>>>>

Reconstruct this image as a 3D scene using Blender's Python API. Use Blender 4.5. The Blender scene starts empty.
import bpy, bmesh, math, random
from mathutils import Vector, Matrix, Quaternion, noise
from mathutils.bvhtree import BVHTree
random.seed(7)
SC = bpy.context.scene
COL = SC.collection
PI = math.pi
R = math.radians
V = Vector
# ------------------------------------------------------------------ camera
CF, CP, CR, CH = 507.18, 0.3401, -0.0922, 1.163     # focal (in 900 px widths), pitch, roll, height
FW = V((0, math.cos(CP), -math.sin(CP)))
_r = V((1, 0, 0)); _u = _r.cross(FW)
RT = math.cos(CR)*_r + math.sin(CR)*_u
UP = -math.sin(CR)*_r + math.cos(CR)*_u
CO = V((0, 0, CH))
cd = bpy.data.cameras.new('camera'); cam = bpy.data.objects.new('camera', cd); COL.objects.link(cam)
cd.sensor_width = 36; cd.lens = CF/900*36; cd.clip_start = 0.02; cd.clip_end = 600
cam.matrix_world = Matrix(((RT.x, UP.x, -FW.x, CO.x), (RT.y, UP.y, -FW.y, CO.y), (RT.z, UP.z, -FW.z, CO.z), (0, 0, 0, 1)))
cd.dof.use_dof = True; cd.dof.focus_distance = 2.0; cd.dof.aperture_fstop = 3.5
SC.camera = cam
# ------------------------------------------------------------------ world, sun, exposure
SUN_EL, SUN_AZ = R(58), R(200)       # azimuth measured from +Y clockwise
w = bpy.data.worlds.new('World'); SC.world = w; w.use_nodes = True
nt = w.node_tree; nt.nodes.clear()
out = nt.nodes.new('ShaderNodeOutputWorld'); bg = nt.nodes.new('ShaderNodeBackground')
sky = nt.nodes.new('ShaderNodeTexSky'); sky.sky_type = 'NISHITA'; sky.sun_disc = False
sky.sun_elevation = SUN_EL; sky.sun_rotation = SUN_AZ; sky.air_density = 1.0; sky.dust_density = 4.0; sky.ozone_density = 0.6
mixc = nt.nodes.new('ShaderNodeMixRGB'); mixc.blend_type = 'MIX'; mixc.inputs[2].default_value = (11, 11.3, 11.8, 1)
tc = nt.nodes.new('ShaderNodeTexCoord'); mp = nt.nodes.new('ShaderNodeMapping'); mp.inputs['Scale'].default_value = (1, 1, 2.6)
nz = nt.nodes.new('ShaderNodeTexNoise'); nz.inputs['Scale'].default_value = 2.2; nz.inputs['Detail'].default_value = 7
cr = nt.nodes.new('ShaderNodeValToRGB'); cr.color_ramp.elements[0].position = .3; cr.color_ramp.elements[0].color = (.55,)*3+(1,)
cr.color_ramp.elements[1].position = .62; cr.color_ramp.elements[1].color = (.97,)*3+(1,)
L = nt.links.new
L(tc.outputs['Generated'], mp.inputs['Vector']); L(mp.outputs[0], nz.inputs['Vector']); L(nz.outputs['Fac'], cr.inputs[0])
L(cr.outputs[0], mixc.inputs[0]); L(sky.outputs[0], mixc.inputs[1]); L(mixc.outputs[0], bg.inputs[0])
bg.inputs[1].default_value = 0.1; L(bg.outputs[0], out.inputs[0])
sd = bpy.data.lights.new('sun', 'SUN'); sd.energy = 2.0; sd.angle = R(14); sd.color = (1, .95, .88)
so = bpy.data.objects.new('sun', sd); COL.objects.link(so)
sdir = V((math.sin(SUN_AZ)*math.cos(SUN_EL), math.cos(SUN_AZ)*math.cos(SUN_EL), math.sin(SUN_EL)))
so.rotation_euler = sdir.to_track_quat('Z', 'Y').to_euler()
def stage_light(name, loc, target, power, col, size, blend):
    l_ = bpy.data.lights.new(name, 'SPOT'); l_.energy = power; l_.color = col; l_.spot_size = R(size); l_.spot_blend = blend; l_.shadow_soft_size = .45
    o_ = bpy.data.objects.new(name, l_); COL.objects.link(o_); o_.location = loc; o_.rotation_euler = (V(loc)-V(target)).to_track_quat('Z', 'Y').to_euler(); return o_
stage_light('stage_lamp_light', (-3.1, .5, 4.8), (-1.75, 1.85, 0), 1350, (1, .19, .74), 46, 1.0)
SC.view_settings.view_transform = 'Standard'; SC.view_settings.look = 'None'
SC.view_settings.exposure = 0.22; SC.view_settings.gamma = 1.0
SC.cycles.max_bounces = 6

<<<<

STATED PROBLEM →
Copy out all of the lines above exactly.

FINAL RESULT →
Reconstruct this image as a 3D scene using Blender's Python API. Use Blender 4.5. The Blender scene starts empty.
import bpy, bmesh, math, random
from mathutils import Vector, Matrix, Quaternion, noise
from mathutils.bvhtree import BVHTree
random.seed(7)
SC = bpy.context.scene
COL = SC.collection
PI = math.pi
R = math.radians
V = Vector
# ------------------------------------------------------------------ camera
CF, CP, CR, CH = 507.18, 0.3401, -0.0922, 1.163     # focal (in 900 px widths), pitch, roll, height
FW = V((0, math.cos(CP), -math.sin(CP)))
_r = V((1, 0, 0)); _u = _r.cross(FW)
RT = math.cos(CR)*_r + math.sin(CR)*_u
UP = -math.sin(CR)*_r + math.cos(CR)*_u
CO = V((0, 0, CH))
cd = bpy.data.cameras.new('camera'); cam = bpy.data.objects.new('camera', cd); COL.objects.link(cam)
cd.sensor_width = 36; cd.lens = CF/900*36; cd.clip_start = 0.02; cd.clip_end = 600
cam.matrix_world = Matrix(((RT.x, UP.x, -FW.x, CO.x), (RT.y, UP.y, -FW.y, CO.y), (RT.z, UP.z, -FW.z, CO.z), (0, 0, 0, 1)))
cd.dof.use_dof = True; cd.dof.focus_distance = 2.0; cd.dof.aperture_fstop = 3.5
SC.camera = cam
# ------------------------------------------------------------------ world, sun, exposure
SUN_EL, SUN_AZ = R(58), R(200)       # azimuth measured from +Y clockwise
w = bpy.data.worlds.new('World'); SC.world = w; w.use_nodes = True
nt = w.node_tree; nt.nodes.clear()
out = nt.nodes.new('ShaderNodeOutputWorld'); bg = nt.nodes.new('ShaderNodeBackground')
sky = nt.nodes.new('ShaderNodeTexSky'); sky.sky_type = 'NISHITA'; sky.sun_disc = False
sky.sun_elevation = SUN_EL; sky.sun_rotation = SUN_AZ; sky.air_density = 1.0; sky.dust_density = 4.0; sky.ozone_density = 0.6
mixc = nt.nodes.new('ShaderNodeMixRGB'); mixc.blend_type = 'MIX'; mixc.inputs[2].default_value = (11, 11.3, 11.8, 1)
tc = nt.nodes.new('ShaderNodeTexCoord'); mp = nt.nodes.new('ShaderNodeMapping'); mp.inputs['Scale'].default_value = (1, 1, 2.6)
nz = nt.nodes.new('ShaderNodeTexNoise'); nz.inputs['Scale'].default_value = 2.2; nz.inputs['Detail'].default_value = 7
cr = nt.nodes.new('ShaderNodeValToRGB'); cr.color_ramp.elements[0].position = .3; cr.color_ramp.elements[0].color = (.55,)*3+(1,)
cr.color_ramp.elements[1].position = .62; cr.color_ramp.elements[1].color = (.97,)*3+(1,)
L = nt.links.new
L(tc.outputs['Generated'], mp.inputs['Vector']); L(mp.outputs[0], nz.inputs['Vector']); L(nz.outputs['Fac'], cr.inputs[0])
L(cr.outputs[0], mixc.inputs[0]); L(sky.outputs[0], mixc.inputs[1]); L(mixc.outputs[0], bg.inputs[0])
bg.inputs[1].default_value = 0.1; L(bg.outputs[0], out.inputs[0])
sd = bpy.data.lights.new('sun', 'SUN'); sd.energy = 2.0; sd.angle = R(14); sd.color = (1, .95, .88)
so = bpy.data.objects.new('sun', sd); COL.objects.link(so)
sdir = V((math.sin(SUN_AZ)*math.cos(SUN_EL), math.cos(SUN_AZ)*math.cos(SUN_EL), math.sin(SUN_EL)))
so.rotation_euler = sdir.to_track_quat('Z', 'Y').to_euler()
def stage_light(name, loc, target, power, col, size, blend):
    l_ = bpy.data.lights.new(name, 'SPOT'); l_.energy = power; l_.color = col; l_.spot_size = R(size); l_.spot_blend = blend; l_.shadow_soft_size = .45
    o_ = bpy.data.objects.new(name, l_); COL.objects.link(o_); o_.location = loc; o_.rotation_euler = (V(loc)-V(target)).to_track_quat('Z', 'Y').to_euler(); return o_
stage_light('stage_lamp_light', (-3.1, .5, 4.8), (-1.75, 1.85, 0), 1350, (1, .19, .74), 46, 1.0)
SC.view_settings.view_transform = 'Standard'; SC.view_settings.look = 'None'
SC.view_settings.exposure = 0.22; SC.view_settings.gamma = 1.0
SC.cycles.max_bounces = 6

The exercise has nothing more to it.